脱年功給の時代には
マイナス査定も不可避

 では、あしたのチームの人事評価システムは人材育成を視野に入れつつ、具体的にどんな判断手法を用いているのか? 高橋社長はこう説明する。

「私たちの人事評価システムの特徴としては、①行動目標の自己設定、②絶対評価、③マイナス査定、④四半期設定、⑤IT(クラウド)化といった5つのポイントが挙げられます。同じ等級、職種でも個別に目標は異なるものですし、人材育成の観点からも行動目標は自分で定めるべき。大手企業の人事考課のような5段階の相対評価では、『普通』という判定に収れんしてしまいます」(高橋社長)

 一方、四半期ごとの評価については、人材育成と企業防衛という2つの観点に基づくものだという。日本の法律では、解任や給与減額を実施できるケースは限定されている。再三の改善を促したにもかかわらず雇用条件通りの職務を全うできず、本人もその事実を納得していることが大前提だ。四半期ごとの査定は、そのたびに改善を促すツールとなる。

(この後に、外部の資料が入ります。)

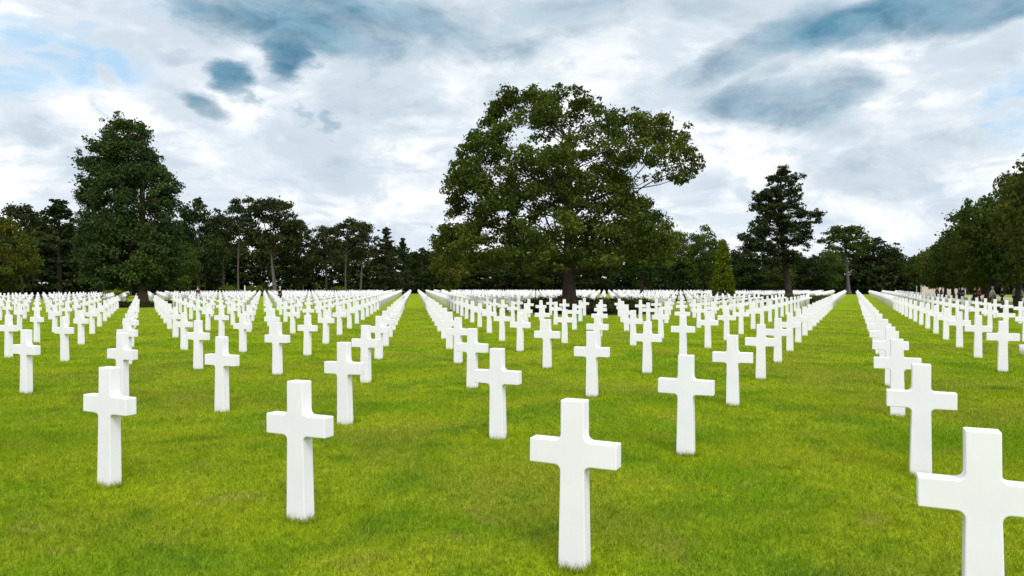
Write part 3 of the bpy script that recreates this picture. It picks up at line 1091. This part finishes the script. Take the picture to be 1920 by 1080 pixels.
pm = post_mesh()
for px, d, lab in ((459, 88, 'thin white post sticking up above the crosses below the slender pine'),
                   (1719, 120, 'left one of two thin white posts near the stone wall on the right'),
                   (1728, 120, 'right one of two thin white posts near the stone wall on the right')):
    o = mobj('white_post', pm); o.location = (at(px, d), d, 0); tag(o, lab, 'post')


# ------------------------------------------------------------------ people
def skin(name, verts, edges, radii, mat, root=0, lvl=1):
    me = bpy.data.meshes.new(name + '_rig')
    me.from_pydata(verts, edges, [])
    ob = bpy.data.objects.new(name + '_rig', me)
    COL.objects.link(ob)
    sk = ob.modifiers.new('s', 'SKIN')
    sk.use_smooth_shade = True
    sb = ob.modifiers.new('b', 'SUBSURF'); sb.levels = lvl; sb.render_levels = lvl
    lay = me.skin_vertices[0].data
    for k, r in enumerate(radii):
        lay[k].radius = r if isinstance(r, tuple) else (r, r)
        lay[k].use_root = (k == root)
    dg = bpy.context.evaluated_depsgraph_get(); dg.update()
    out = bpy.data.meshes.new_from_object(ob.evaluated_get(dg))
    bpy.data.objects.remove(ob)
    out.name = name
    out.materials.clear(); out.materials.append(mat)
    return out


def person_meshes(step):
    """step: how far the legs are apart; facing -y"""
    V = [(0, 0, .94), (0, 0, 1.10), (0, -.01, 1.28), (0, 0, 1.42), (0, 0, 1.50), (0, -.02, 1.60), (0, -.02, 1.72),
         (.17, 0, 1.39), (.22, .02 + step * .3, 1.12), (.22, -.06 + step * .5, .88), (.22, -.08 + step * .5, .80),
         (-.17, 0, 1.39), (-.22, .02 - step * .3, 1.12), (-.22, -.06 - step * .5, .88), (-.22, -.08 - step * .5, .80),
         (.09, 0, .88), (.10, -step * .45, .48), (.10, -step * .7 + .02, .09), (.10, -step * .7 - .14, .03),
         (-.09, 0, .88), (-.10, step * .35, .48), (-.10, step * .8 + .02, .09), (-.10, step * .8 - .14, .03)]
    E = [(0, 1), (1, 2), (2, 3), (3, 4), (4, 5), (5, 6), (3, 7), (7, 8), (8, 9), (9, 10), (3, 11), (11, 12), (12, 13), (13, 14),
         (0, 15), (15, 16), (16, 17), (17, 18), (0, 19), (19, 20), (20, 21), (21, 22)]
    rad = [(.14, .10), (.13, .09), (.15, .10), (.11, .08), .05, (.075, .09), (.06, .075), .055, .042, .03, .035, .055, .042, .03, .035,
           .085, .055, .04, .035, .085, .055, .04, .035]
    body = skin('body', V, E, rad, skinm)
    g = .018
    top_i = [0, 1, 2, 3, 7, 8, 9, 11, 12, 13]
    mp = {k: n for n, k in enumerate(top_i)}
    top = skin('jacket', [V[k] for k in top_i], [(mp[a], mp[b]) for a, b in E if a in mp and b in mp],
               [tuple(x + g for x in (rad[k] if isinstance(rad[k], tuple) else (rad[k],) * 2)) for k in top_i], cloth[0])
    leg_i = [0, 15, 16, 17, 19, 20, 21]
    mp2 = {k: n for n, k in enumerate(leg_i)}
    leg = skin('trousers', [V[k] for k in leg_i], [(mp2[a], mp2[b]) for a, b in E if a in mp2 and b in mp2],
               [tuple(x + g for x in (rad[k] if isinstance(rad[k], tuple) else (rad[k],) * 2)) for k in leg_i], cloth[1])
    bm = bmesh.new()
    bmesh.ops.create_uvsphere(bm, u_segments=12, v_segments=8, radius=.112)
    for v in bm.verts:
        v.co.y *= 1.12
        if v.co.z < 0 and v.co.y < .02: v.co *= 0.6
    hair = bpy.data.meshes.new('hair')
    bmesh.ops.translate(bm, verts=bm.verts, vec=(0, .0, 1.70)); bm.to_mesh(hair); bm.free(); hair.materials.append(cloth[2])
    return body, top, leg, hair


skinm = plain('skin', (0.55, 0.36, 0.27), (0.48, 0.30, 0.22), 8, 0.6)
cloth = [plain('cloth', (.05, .05, .06)), plain('trouser cloth', (.04, .04, .05)), plain('hair', (.05, .035, .025))]
PM = [person_meshes(0.0), person_meshes(0.28)]
cl = {n: plain(n, c, None, 12, 0.9) for n, c in {
    'black cloth': (.018, .018, .022), 'navy cloth': (.03, .035, .08), 'red cloth': (.30, .04, .04), 'grey cloth': (.22, .22, .24),
    'pale cloth': (.55, .55, .58), 'maroon cloth': (.12, .02, .03), 'tan cloth': (.32, .24, .16), 'denim': (.05, .07, .13), 'grey hair': (.4, .4, .4),
    'brown hair': (.06, .035, .02), 'red hair': (.2, .07, .03)}.items()}


def person(px, d, rz, walk, top, legs, hair, label, group=None):
    root = empty('person', (at(px, d), d, 0), rz)
    ms = PM[1 if walk else 0]
    for nm, me, mt in (('body', ms[0], None), ('jacket', ms[1], top), ('trousers', ms[2], legs), ('hair', ms[3], hair)):
        o = mobj(nm, me, root)
        if mt:
            o.material_slots[0].link = 'OBJECT'
            o.material_slots[0].material = cl[mt]
    tag(root, label, 'person', group)


person(525, 76, 2.6, False, 'black cloth', 'black cloth', 'grey hair', 'grey haired person in dark clothes standing among the crosses on the left')
person(371, 90, 0.8, True, 'maroon cloth', 'black cloth', 'red hair', 'person in a maroon top walking behind the crosses left of the slender pine')
GP = 'visitors walking under the right hand trees'
for px, d, rz, wk, t, l, h, lab in [
    (1757, 96, 1.5, True, 'navy cloth', 'denim', 'brown hair', 'visitor in a navy top in front of the stone wall'),
    (1765, 98, 1.2, True, 'maroon cloth', 'black cloth', 'brown hair', 'visitor in a maroon top in front of the stone wall'),
    (1799, 90, 4.4, True, 'navy cloth', 'black cloth', 'brown hair', 'visitor in navy at the right end of the stone wall'),
    (1806, 88, 4.7, False, 'black cloth', 'denim', 'brown hair', 'visitor in a black top and denim right of the stone wall'),
    (1828, 80, 1.6, True, 'black cloth', 'black cloth', 'brown hair', 'visitor all in black walking under the right hand trees'),
    (1836, 78, 1.4, True, 'red cloth', 'black cloth', 'brown hair', 'visitor in a red top walking under the right hand trees'),
    (1861, 70, 1.5, True, 'pale cloth', 'tan cloth', 'grey hair', 'visitor in a pale top behind the bright yellow green shrub'),
    (1879, 72, 4.6, True, 'navy cloth', 'black cloth', 'brown hair', 'visitor in navy right of the pale topped one, near the shrub'),
    (1902, 66, 1.5, False, 'grey cloth', 'denim', 'brown hair', 'visitor in a grey top near the right edge of the photo'),
    (1914, 66, 4.6, True, 'pale cloth', 'denim', 'brown hair', 'visitor in a pale top at the very right edge of the photo'),
]:
    person(px, d, rz, wk, t, l, h, lab, GP)

# ------------------------------------------------------------------ sky and light
SUN_EL, SUN_AZ = R(50), R(163)        # azimuth measured from +Y towards +X: behind the camera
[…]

 脱年功給の今の時代、マイナス査定も避けては通れないものだという。高橋社長いわく、「社員を将来の価値ではなく時価で評価する」という考え方だ。そして、これは高橋社長が前職に就いていた頃の苦い経験を反映してのものでもある。業績向上を踏まえて全社員の給与を一律ベースアップしたところ、高実績を達成している優秀な社員たちから不満が噴出。平等な還元を心掛けたつもりだったが、さほど貢献していない社員の給与まで引き上げるのはむしろ不平等だったのだ。

「大手コンサルティング会社は、人事評価システムを構築した時点で役割を終えます。私たちの場合、システム構築は手段にすぎず、その運用が目的です。だからこそ、クラウドサービスを提供することで、導入企業に長く寄り添っていくわけです。私たちはBPO(ビジネス・プロセス・アウトソーシング)を“おせっかい”と呼んでおり、ずっと“おせっかい”を焼き続けます。そのためにも、クラウドの管理画面を通じた情報共有が必須となるのです。」(高橋社長)

 利益が30%アップすることに直結する“おせっかい”なら、疎ましいどころか、むしろ大歓迎だろう。